The Morning Line: Glen Murray at 15 – 1.

Before he went to support Gerard Kennedy for Ontario Liberal leader, former MPP George Smitherman could have explained something important to his successor in Toronto Centre, MPP Glen Murray. It is the cause of Toronto having a mayor such as Rob Ford. It is the plain and bitter truth that tells you that the further you move away from Toronto’s intersection of Church and Wellesley, the less tolerance you will find. Glen Murray is a city mouse and he cannot survive north of Highway 7.

Mind you, if he had a decent campaign team, he would not be such a long shot. There seems to be no effort to sell Glen’s activism that has earned him accolades in both Winnipeg and Toronto. He brings a unique skill set to the urban scene and has far more to offer the Liberal party than his campaign geniuses are telling us about.

One thing that the general public is not as aware of in this type of political campaign is that political people look behind the candidate to see who are the team running the campaign and what is their skill set. It is similar to checking on the trainer, jockey and work outs in the Daily Racing Form at the track. Our observations are that this team is tentative, slow to move on opportunities and will not seem to use any newer techniques until after they have been successfully used by opponents.

Glen did the party a service though when he said that this should be the last time the party ever allows a delegated convention that is as controlled as this one. This type of convention makes a mockery of democracy and suppresses party activists who want more say in party policy development. Murray missed the main point though when he failed to mention that the party leader should not be making decisions for local electoral districts. It is the ability of electoral districts to choose their own candidates that is essential to restoring democracy in the party.

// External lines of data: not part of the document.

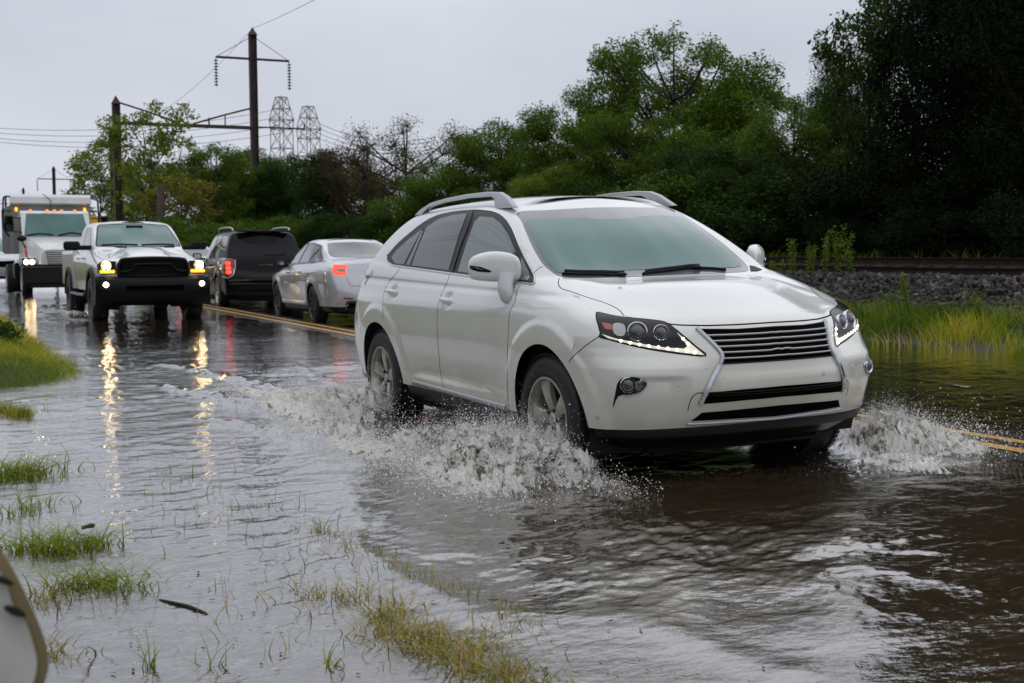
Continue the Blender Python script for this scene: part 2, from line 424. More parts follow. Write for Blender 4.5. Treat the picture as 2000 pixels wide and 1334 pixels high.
# ------------------------------------------------------------------ wheels
def wheel(parent, c, R=.365, w=.235, rr=.235, side=-1, rimmat='satin_alloy', spokes=5, spoke_w=.085, twist=0.0, dark=False, steer=0, style='five'):
    """wheel with tyre, rim; side -1: outer face towards -y"""
    wh = empty('wheel', c, (0, 0, steer)); wh.parent = parent
    h = w/2; t = MB()
    prof = [(rr-.004, -h*.80), (rr+.012, -h*.93), (rr+.05, -h*1.02), (R-.035, -h*.98), (R-.012, -h*.86), (R, -h*.66), (R+.002, 0), (R, h*.66), (R-.012, h*.86), (R-.035, h*.98), (rr+.05, h*1.0), (rr-.004, h*.8)]
    t.lathe(prof, 56)
    for k in range(72):        # tread blocks on the shoulders
        a = 2*math.pi*k/72
        for yy in (-h*.72, h*.72):
            ca, sa = math.cos(a), math.sin(a)
            Mx = np.array([[ca, 0, -sa, R*ca], [0, 1, 0, yy], [sa, 0, ca, R*sa], [0, 0, 0, 1]])
            t.box(-.006, .006, -.016, .016, -.010, .010, M=Mx)
    ty = t.build('tyre', 'rubber', wh, True, 35)
    r = MB()
    r.lathe([(rr+.003, -h*.90), (rr+.004, -h*.98), (rr-.008, -h*.98), (rr-.018, -h*.8), (rr-.03, -h*.3), (rr-.03, h*.7)], 48)
    r.lathe([(rr-.03, h*.55), (.02, h*.6)], 32)
    face = -h*.62
    hub = [(.0, face-.012), (.028, face-.012), (.034, face-.004), (.075, face+.004), (.085, face+.05)]
    r.lathe(hub, 24)
    def spoke(a, w0, w1, off0=0):
        n = 9; V = []
        for i in range(n):
            u = i/(n-1); rad = .05+(rr-.012-.05)*u; ww = (w0*(1-u)+w1*u)*(1+.25*(2*u-1)**2); ax = face-.004-.016*math.sin(u*2.6)-.012*u
            aa = a+off0*(1-u)
            for (s_, d_) in ((-1, .035), (-1, .006), (-.55, 0), (.55, 0), (1, .006), (1, .035)):
                p = rad*math.cos(aa)-s_*ww/2*math.sin(aa); q = rad*math.sin(aa)+s_*ww/2*math.cos(aa); V.append((p, ax+d_, q))
        F = [(i*6+k, i*6+k+1, (i+1)*6+k+1, (i+1)*6+k) for i in range(n-1) for k in range(5)]
        r.add(V, F)
    for k in range(spokes):
        a = twist+2*math.pi*k/spokes
        spoke(a, .055, spoke_w, 0)
    ri = r.build('rim', rimmat, wh, True, 30)
    d = MB(); d.lathe([(rr-.032, h*.45), (.0, h*.45)], 32); d.lathe([(.155, h*.2), (.155, h*.3), (.05, h*.3)], 32)
    for k in range(spokes):
        a = twist+2*math.pi*(k+.5)/spokes; d.lathe([(.0, face-.014), (.011, face-.014), (.012, face+.02)], 8, M=np.array([[1, 0, 0, .055*math.cos(a)], [0, 1, 0, 0], [0, 0, 1, .055*math.sin(a)], [0, 0, 0, 1]]))
    b = d.build('brake', 'satin_black', wh)
    if side > 0: wh.rotation_euler = (0, 0, math.pi+steer)
    return wh
def arch_liner(parent, centres, R, yo, yi, m='underbody', lip='white_paint', ysurf=None, lw=.02):
    """dark wheel houses and the rolled lips of the arches"""
    for sgn in (-1, 1):
        for (cx, cz) in centres:
            b = MB(); b.lathe([(R-.001, yo-.012), (R+.01, yi)], 40, a0=-.35, a1=math.pi+.35, M=np.array([[1, 0, 0, cx], [0, sgn, 0, 0], [0, 0, 1, cz], [0, 0, 0, 1]]))
            b.lathe([(R+.01, yi), (.02, yi)], 40, a0=-.3, a1=math.pi+.3, M=np.array([[1, 0, 0, cx], [0, sgn, 0, 0], [0, 0, 1, cz], [0, 0, 0, 1]]))
            b.build('wheel_house', m, parent)
# ------------------------------------------------------------------ the near car (foreground crossover)
HROOT = mat_of((0, 0, 0), 0, CROWN)
suv = empty('suv', (0, 0, 0), (CROWN, 0, 0), 'white crossover SUV with silver roof rails ploughing through the flood water, nearest car', 'car')
def side_col(x, b, w=1.0, xt=None, ye=.62, ze=1.58, zr=1.67, zb=.365, x7=None):
    xt = x if xt is None else xt; x7 = x if x7 is None else x7
    y8 = .845*w; m = .5
    return [(x, .893*w, zb), (x, .905*w, .45), (x, .925*w, .60), (x, .942*w, .78), (x, .942*w, .93), (x, .912*w, 1.04), (x7, .868*w, b-.02), (x7, .855*w, b), (x7, y8, b+.012),
            (x7*(1-m)+xt*m, (y8*(1-m)+ye*m)+.028, (b*(1-m)+ze*m)+.01), (xt, ye, ze), (xt, ye*.55, zr-.012), (xt, 0, zr)]
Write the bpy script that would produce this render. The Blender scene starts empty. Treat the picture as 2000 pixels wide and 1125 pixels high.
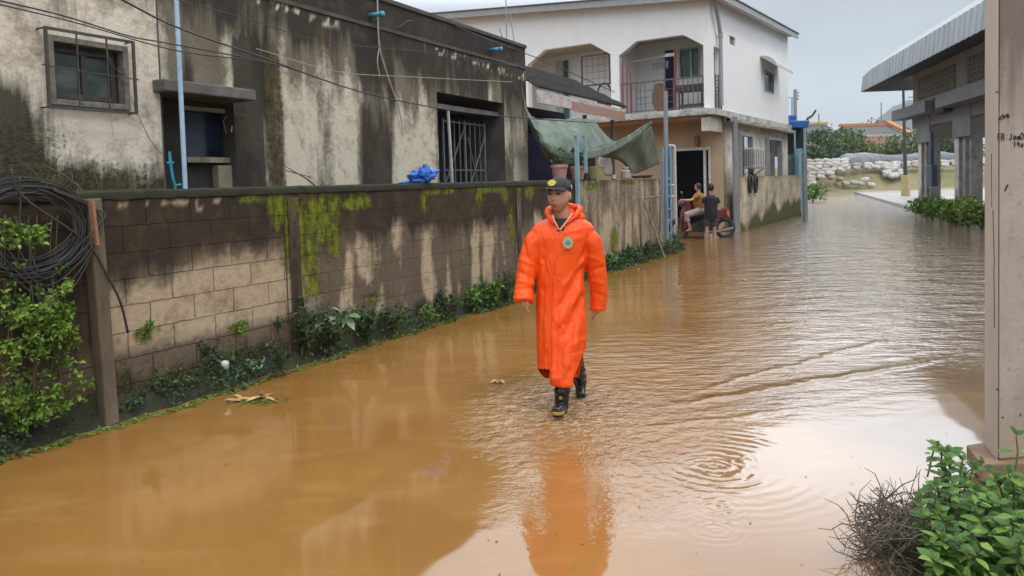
import bpy, bmesh, math, random
import numpy as np
from mathutils import Vector, Matrix, noise
R = math.radians
random.seed(7); rng = np.random.default_rng(7)
S = bpy.context.scene; C = S.collection

# ---------------------------------------------------------------- camera
PITCH, ROLL, F, SHY, CH = 0.045, -0.028, 1440.0, -0.0695, 1.68
cd = bpy.data.cameras.new('camera'); cam = bpy.data.objects.new('camera', cd); C.objects.link(cam)
cd.sensor_width = 36; cd.lens = 36*F/2000; cd.shift_y = SHY; cd.clip_start = .05; cd.clip_end = 6000
CM = Matrix.Rotation(math.pi/2-PITCH, 4, 'X') @ Matrix.Rotation(ROLL, 4, 'Z')
cam.matrix_world = Matrix.Translation((0, 0, CH)) @ CM
S.camera = cam

# ---------------------------------------------------------------- sky, sun, exposure
SUN_EL, SUN_ROT = R(58), R(150)
w = bpy.data.worlds.new('World'); S.world = w; w.use_nodes = True
nt = w.node_tree; nt.nodes.clear()
def N(t, typ, **k):
    n = t.nodes.new(typ)
    for a, b in k.items():
        if a.startswith('i_'): n.inputs[a[2:].replace('_', ' ')].default_value = b
        else: setattr(n, a, b)
    return n
out = N(nt, 'ShaderNodeOutputWorld'); mixs = N(nt, 'ShaderNodeMixShader', i_Fac=.9)
bg = N(nt, 'ShaderNodeBackground'); bg.inputs[1].default_value = .1
sky = N(nt, 'ShaderNodeTexSky', sky_type='NISHITA', sun_disc=False, sun_elevation=SUN_EL, sun_rotation=SUN_ROT)
nt.links.new(sky.outputs[0], bg.inputs[0])
bg2 = N(nt, 'ShaderNodeBackground'); bg2.inputs[1].default_value = 1.0
tc = N(nt, 'ShaderNodeTexCoord'); sp = N(nt, 'ShaderNodeSeparateXYZ')
nt.links.new(tc.outputs['Generated'], sp.inputs[0])
rp = N(nt, 'ShaderNodeValToRGB'); nt.links.new(sp.outputs[2], rp.inputs[0])
cr = rp.color_ramp; cr.elements[0].position = 0; cr.elements[0].color = (.68, .77, .83, 1)
cr.elements[1].position = 1; cr.elements[1].color = (1.9, 1.97, 2.05, 1)
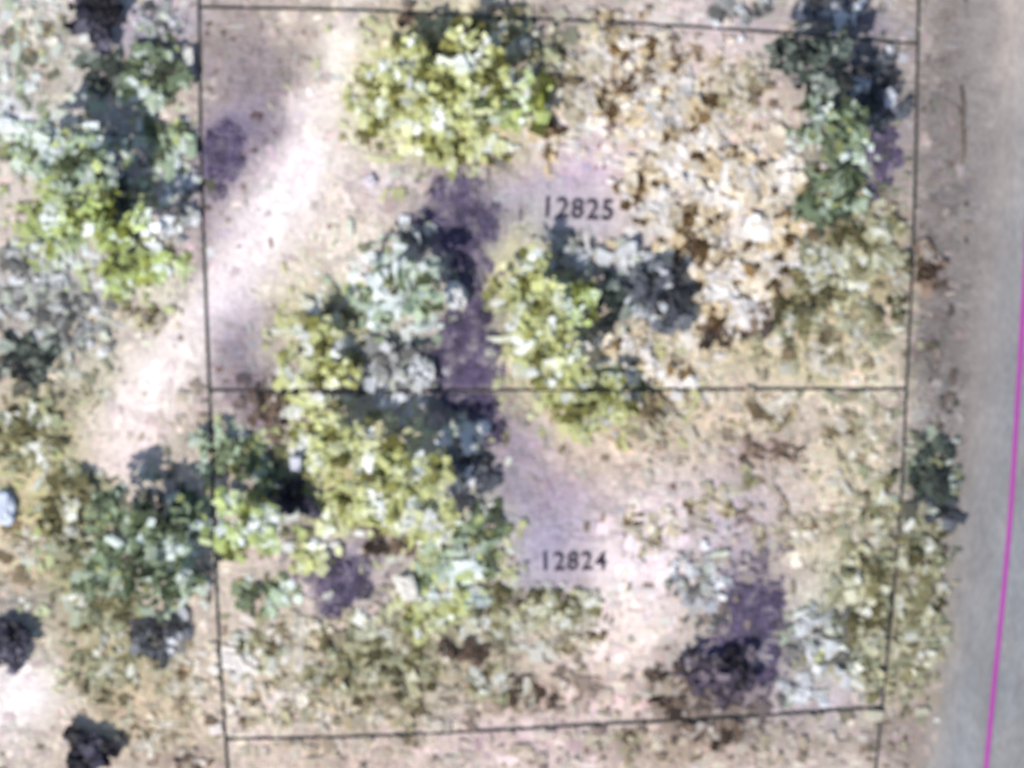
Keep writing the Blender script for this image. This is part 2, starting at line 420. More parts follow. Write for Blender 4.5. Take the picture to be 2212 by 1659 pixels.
def foliage(cx, cy, rx, ry, h, pal, dens, low, flat, size):
    """leaf sprays through a clumpy crown; local coordinates about (cx, cy)"""
    n_l = max(6, int(3 + 2.2 * math.sqrt(rx * ry) * 1.7))
    area = math.pi * rx * ry
    P, C = [], []
    c_l, w_l = PAL_LIN[pal]
    zb = h * low
    for k in range(n_l):
        t = 2.4 * k + rng.random() * 0.9; q = math.sqrt((k + 0.35) / n_l) * 0.80
        lx, ly = rx * q * math.cos(t), ry * q * math.sin(t)
        lr = rng.uniform(0.26, 0.46) * math.sqrt(rx * ry)
        top = zb + (h - zb) * (1 - 0.35 * q ** 2) * rng.uniform(0.8, 1.0)
        lh = (top - zb) * 0.5
        n = int(dens * area / n_l * LEAVES * (0.25 / size) ** 1.2)
        d = rng.normal(size=(n, 3)); d /= np.linalg.norm(d, axis=1)[:, None]
        d[:, 2] = np.where(d[:, 2] < -0.25, -d[:, 2], d[:, 2])
        rad = rng.random(n) ** 0.33
        pt = d * rad[:, None] * np.array([lr, lr, max(lh, 0.12)]) + np.array([lx, ly, zb + lh * 1.0])
        P.append(pt)
        gx, gy = pt[:, 0] + cx, pt[:, 1] + cy
        q01 = 0.5 + 0.95 * N1(gx / 0.68 + 40, gy / 0.68, 2) + rng.normal(0, 0.16, n)
        ci = np.searchsorted(np.cumsum(w_l)[:-1], q01.clip(0.01, 0.99))
        clump = np.clip(rng.normal(1.0, 0.14), 0.7, 1.3)
        cc = c_l[ci] * clump * rng.uniform(0.9, 1.1, (n, 1)) * BRIGHT
        C.append(cc)
    P = np.concatenate(P); C = np.concatenate(C)
    P[:, 2] += gz(np.array([cx]), np.array([cy]))[0]
    P[:, 2] = np.maximum(P[:, 2], gz(P[:, 0] + cx, P[:, 1] + cy) + 0.05)
    P[:, 0] += cx; P[:, 1] += cy; P = clear_of_lines(P); P[:, 0] -= cx; P[:, 1] -= cy
    n = len(P)
    sz = size * rng.lognormal(0, 0.35, n).clip(0.5, 2.0)
    asp = rng.lognormal(0, 0.22, n).clip(0.65, 1.6)
    return quads(P, flat, sz, asp, C.clip(0, 0.75))

def plant(name, cat, u, v, ru, rv, h, pal, label, dens=1.0, low=None, tilt=0.36, size=0.38, group=None, part='foliage'):
    if pal == 'mauve': size, tilt, h, dens, low = 0.14, 0.12, 0.16, dens * 2.6, 0.1  # flat mauve mats stand in for soft tree shadow
    x, y = W(u, v)
    k = (H - h * 0.6) / H
    x *= k; y *= k
    rx, ry = ru * S, rv * S
    is_tree = cat == 'tree'
    if is_tree: dens *= 1.2; h *= 1.2
    elif h < 1.3 and pal != 'mauve': h *= 0.6
    if name in ('bleached_shrub', 'low_brush'): dens *= 1.5
    if low is None: low = 0.55 if is_tree else 0.05
    root = empty(name, (x, y, float(gz(np.array([x]), np.array([y]))[0])))
    z0 = root.location.z
    V, F, C = foliage(x, y, rx, ry, h, pal, dens, low, tilt, size)
    V[:, 2] -= z0
    f = mesh_obj('crown' if is_tree else part, V, F, M_LEAF, root, tint=C)
    # stems
    vs_, fs = [], []
    def add(path, rad, n=7):
        a, b = tube(path, rad, n); off = len(vs_)
        vs_.extend(a); fs.extend([[i + off for i in q] for q in b])
    if is_tree:
        r0 = 0.06 + 0.035 * h
        lean = (random.uniform(-.2, .2), random.uniform(-.2, .2))
        top = Vector((lean[0], lean[1], h * 0.55))
        add([(0, 0, -0.1), (lean[0] * .3, lean[1] * .3, h * .25), top, (lean[0] * 1.3, lean[1] * 1.3, h * .8)], [r0, r0 * .75, r0 * .5, r0 * .2], 8)
        for k in range(5):
            t = 2 * math.pi * (k + random.random() * .6) / 5
            e = Vector((rx * .65 * math.cos(t), ry * .65 * math.sin(t), h * random.uniform(.55, .75)))
            s = Vector((lean[0] * .6, lean[1] * .6, h * random.uniform(.28, .5)))
            add([s, (s + e) / 2 + Vector((0, 0, .15)), e], [r0 * .4, r0 * .25, r0 * .08], 6)
        mesh_obj('trunk', vs_, fs, M_BARK, root, smooth=True)
    else:
        for k in range(4):
            t = 2 * math.pi * (k + random.random() * .6) / 4
            e = Vector((rx * .5 * math.cos(t), ry * .5 * math.sin(t), h * .7))
            add([(0.05 * math.cos(t), 0.05 * math.sin(t), -0.05), e * .55 + Vector((0, 0, .05)), e], [.035, .025, .008], 5)
        mesh_obj('stem', vs_, fs, M_BARK, root, smooth=True)
    tag(root, label, cat, group)
    return root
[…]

While running for the premier’s job might have seemed like a good idea at the time last November, in the light of day of a New Year, Glen might be rethinking his enthusiasm. Regrettably there is really not a graceful way to bow out at this stage. We have already seen how the Toronto Sun reacts to Glen’s candidacy and that is just a small taste of how Conservative leader Tiny Tim Hudak and his friends would react to Glen as Premier.

But that is not going to happen. Glen might gather as many as 200 votes in the first ballot at the January convention but he has no potential for growth in the second ballot and will be forced to drop off the third ballot.